• Job
Among the lines of the listing below, retype exactly those from the one containing "Write the bpy" through the one containing "return h+n+n2+edge", both included. Do not include pictures.
━━ Provided data
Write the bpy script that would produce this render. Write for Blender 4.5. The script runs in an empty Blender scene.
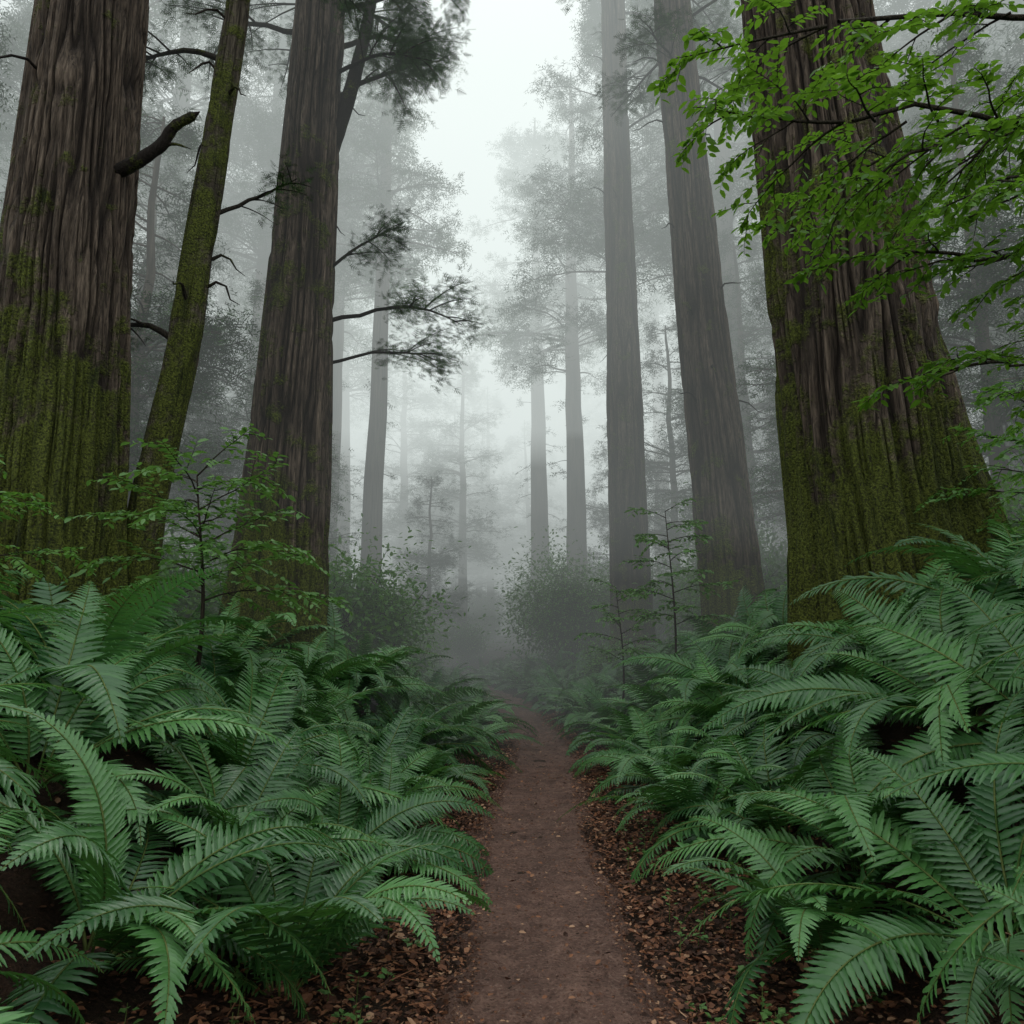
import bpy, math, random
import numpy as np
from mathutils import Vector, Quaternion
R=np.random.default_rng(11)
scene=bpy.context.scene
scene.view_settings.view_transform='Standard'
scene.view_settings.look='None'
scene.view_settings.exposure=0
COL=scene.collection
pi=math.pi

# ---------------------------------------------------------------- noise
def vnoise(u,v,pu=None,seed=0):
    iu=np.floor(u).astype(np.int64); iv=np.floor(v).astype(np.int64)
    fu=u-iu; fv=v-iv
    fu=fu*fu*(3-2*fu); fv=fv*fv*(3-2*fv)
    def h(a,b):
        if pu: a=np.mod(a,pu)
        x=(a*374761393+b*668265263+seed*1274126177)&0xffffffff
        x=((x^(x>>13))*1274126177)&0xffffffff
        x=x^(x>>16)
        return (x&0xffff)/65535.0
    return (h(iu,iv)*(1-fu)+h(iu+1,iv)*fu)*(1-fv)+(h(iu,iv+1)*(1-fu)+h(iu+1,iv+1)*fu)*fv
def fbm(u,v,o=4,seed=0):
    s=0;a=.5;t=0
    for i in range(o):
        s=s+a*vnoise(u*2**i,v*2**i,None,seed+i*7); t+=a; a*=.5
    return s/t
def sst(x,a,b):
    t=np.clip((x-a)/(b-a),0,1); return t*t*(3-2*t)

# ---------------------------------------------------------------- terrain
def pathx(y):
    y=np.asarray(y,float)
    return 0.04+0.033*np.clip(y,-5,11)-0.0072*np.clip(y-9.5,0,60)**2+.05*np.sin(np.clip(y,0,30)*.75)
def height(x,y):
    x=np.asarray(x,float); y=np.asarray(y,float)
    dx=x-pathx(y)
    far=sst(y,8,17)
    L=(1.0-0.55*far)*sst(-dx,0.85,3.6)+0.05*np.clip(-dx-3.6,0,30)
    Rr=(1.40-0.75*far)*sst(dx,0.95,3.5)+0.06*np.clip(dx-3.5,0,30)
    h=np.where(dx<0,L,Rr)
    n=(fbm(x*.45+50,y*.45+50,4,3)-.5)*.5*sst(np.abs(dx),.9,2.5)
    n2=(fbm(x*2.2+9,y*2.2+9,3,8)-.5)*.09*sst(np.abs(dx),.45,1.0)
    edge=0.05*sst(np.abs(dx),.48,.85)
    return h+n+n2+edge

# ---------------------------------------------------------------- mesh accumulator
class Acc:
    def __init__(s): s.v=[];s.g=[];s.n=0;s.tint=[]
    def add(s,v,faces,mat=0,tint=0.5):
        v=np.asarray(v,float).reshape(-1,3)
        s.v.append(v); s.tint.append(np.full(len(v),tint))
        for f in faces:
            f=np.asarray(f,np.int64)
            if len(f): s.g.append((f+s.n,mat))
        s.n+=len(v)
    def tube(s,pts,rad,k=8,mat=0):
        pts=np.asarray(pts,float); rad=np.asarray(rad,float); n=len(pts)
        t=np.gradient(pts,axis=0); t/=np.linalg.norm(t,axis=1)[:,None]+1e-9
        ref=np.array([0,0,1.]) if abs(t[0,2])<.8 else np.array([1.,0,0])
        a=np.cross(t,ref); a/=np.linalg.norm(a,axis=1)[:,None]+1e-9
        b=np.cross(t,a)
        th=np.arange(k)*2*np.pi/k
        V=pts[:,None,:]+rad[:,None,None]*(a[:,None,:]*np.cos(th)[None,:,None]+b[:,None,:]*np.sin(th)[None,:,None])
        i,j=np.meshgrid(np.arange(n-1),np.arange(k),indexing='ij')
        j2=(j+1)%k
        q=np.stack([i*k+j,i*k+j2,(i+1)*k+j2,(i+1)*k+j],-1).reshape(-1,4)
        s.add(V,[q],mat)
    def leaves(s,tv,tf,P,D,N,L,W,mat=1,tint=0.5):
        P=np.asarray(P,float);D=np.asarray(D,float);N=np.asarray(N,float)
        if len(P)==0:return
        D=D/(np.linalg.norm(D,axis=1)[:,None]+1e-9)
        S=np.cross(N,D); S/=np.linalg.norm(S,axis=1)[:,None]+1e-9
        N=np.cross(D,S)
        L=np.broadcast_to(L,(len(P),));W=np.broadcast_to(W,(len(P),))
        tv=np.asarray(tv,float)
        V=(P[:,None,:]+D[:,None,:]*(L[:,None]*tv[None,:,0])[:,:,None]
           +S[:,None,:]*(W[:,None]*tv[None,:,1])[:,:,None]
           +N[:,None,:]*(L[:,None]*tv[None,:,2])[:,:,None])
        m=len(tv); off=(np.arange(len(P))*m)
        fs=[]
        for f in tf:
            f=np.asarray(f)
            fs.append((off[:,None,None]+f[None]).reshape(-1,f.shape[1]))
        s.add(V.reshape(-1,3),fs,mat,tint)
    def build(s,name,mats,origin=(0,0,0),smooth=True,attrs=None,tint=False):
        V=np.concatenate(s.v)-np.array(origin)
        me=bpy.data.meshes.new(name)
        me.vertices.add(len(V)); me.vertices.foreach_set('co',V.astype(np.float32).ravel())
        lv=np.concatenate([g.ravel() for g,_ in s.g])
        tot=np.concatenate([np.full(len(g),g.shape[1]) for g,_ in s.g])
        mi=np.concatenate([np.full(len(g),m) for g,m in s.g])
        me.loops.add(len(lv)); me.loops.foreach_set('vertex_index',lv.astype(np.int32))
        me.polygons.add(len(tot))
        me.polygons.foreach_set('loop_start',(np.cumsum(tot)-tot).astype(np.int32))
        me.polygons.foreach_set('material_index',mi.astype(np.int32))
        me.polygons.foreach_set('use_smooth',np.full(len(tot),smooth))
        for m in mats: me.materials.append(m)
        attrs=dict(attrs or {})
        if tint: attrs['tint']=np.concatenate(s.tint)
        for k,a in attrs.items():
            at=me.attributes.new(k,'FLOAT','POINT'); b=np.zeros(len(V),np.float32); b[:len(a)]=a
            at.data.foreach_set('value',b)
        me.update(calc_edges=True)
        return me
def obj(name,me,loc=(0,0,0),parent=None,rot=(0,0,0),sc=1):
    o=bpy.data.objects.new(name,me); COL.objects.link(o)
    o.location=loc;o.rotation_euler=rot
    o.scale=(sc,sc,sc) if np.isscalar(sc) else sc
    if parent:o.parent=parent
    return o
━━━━
━━ Provided data
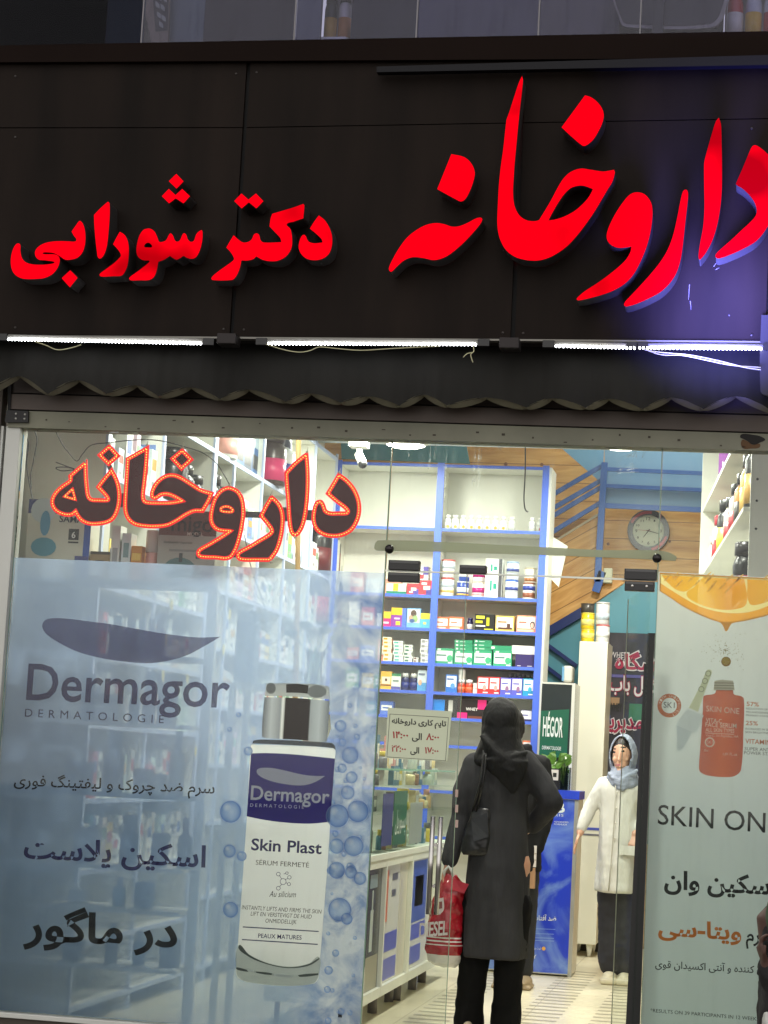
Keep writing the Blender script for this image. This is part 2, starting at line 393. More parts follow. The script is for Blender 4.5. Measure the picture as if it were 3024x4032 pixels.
━━━━
• Task solution
Write the bpy script that would produce this render. Write for Blender 4.5. The script runs in an empty Blender scene.
import bpy, math, random
import numpy as np
from mathutils import Vector, Quaternion
R=np.random.default_rng(11)
scene=bpy.context.scene
scene.view_settings.view_transform='Standard'
scene.view_settings.look='None'
scene.view_settings.exposure=0
COL=scene.collection
pi=math.pi

# ---------------------------------------------------------------- noise
def vnoise(u,v,pu=None,seed=0):
    iu=np.floor(u).astype(np.int64); iv=np.floor(v).astype(np.int64)
    fu=u-iu; fv=v-iv
    fu=fu*fu*(3-2*fu); fv=fv*fv*(3-2*fv)
    def h(a,b):
        if pu: a=np.mod(a,pu)
        x=(a*374761393+b*668265263+seed*1274126177)&0xffffffff
        x=((x^(x>>13))*1274126177)&0xffffffff
        x=x^(x>>16)
        return (x&0xffff)/65535.0
    return (h(iu,iv)*(1-fu)+h(iu+1,iv)*fu)*(1-fv)+(h(iu,iv+1)*(1-fu)+h(iu+1,iv+1)*fu)*fv
def fbm(u,v,o=4,seed=0):
    s=0;a=.5;t=0
    for i in range(o):
        s=s+a*vnoise(u*2**i,v*2**i,None,seed+i*7); t+=a; a*=.5
    return s/t
def sst(x,a,b):
    t=np.clip((x-a)/(b-a),0,1); return t*t*(3-2*t)

# ---------------------------------------------------------------- terrain
def pathx(y):
    y=np.asarray(y,float)
    return 0.04+0.033*np.clip(y,-5,11)-0.0072*np.clip(y-9.5,0,60)**2+.05*np.sin(np.clip(y,0,30)*.75)
def height(x,y):
    x=np.asarray(x,float); y=np.asarray(y,float)
    dx=x-pathx(y)
    far=sst(y,8,17)
    L=(1.0-0.55*far)*sst(-dx,0.85,3.6)+0.05*np.clip(-dx-3.6,0,30)
    Rr=(1.40-0.75*far)*sst(dx,0.95,3.5)+0.06*np.clip(dx-3.5,0,30)
    h=np.where(dx<0,L,Rr)
    n=(fbm(x*.45+50,y*.45+50,4,3)-.5)*.5*sst(np.abs(dx),.9,2.5)
    n2=(fbm(x*2.2+9,y*2.2+9,3,8)-.5)*.09*sst(np.abs(dx),.45,1.0)
    edge=0.05*sst(np.abs(dx),.48,.85)
    return h+n+n2+edge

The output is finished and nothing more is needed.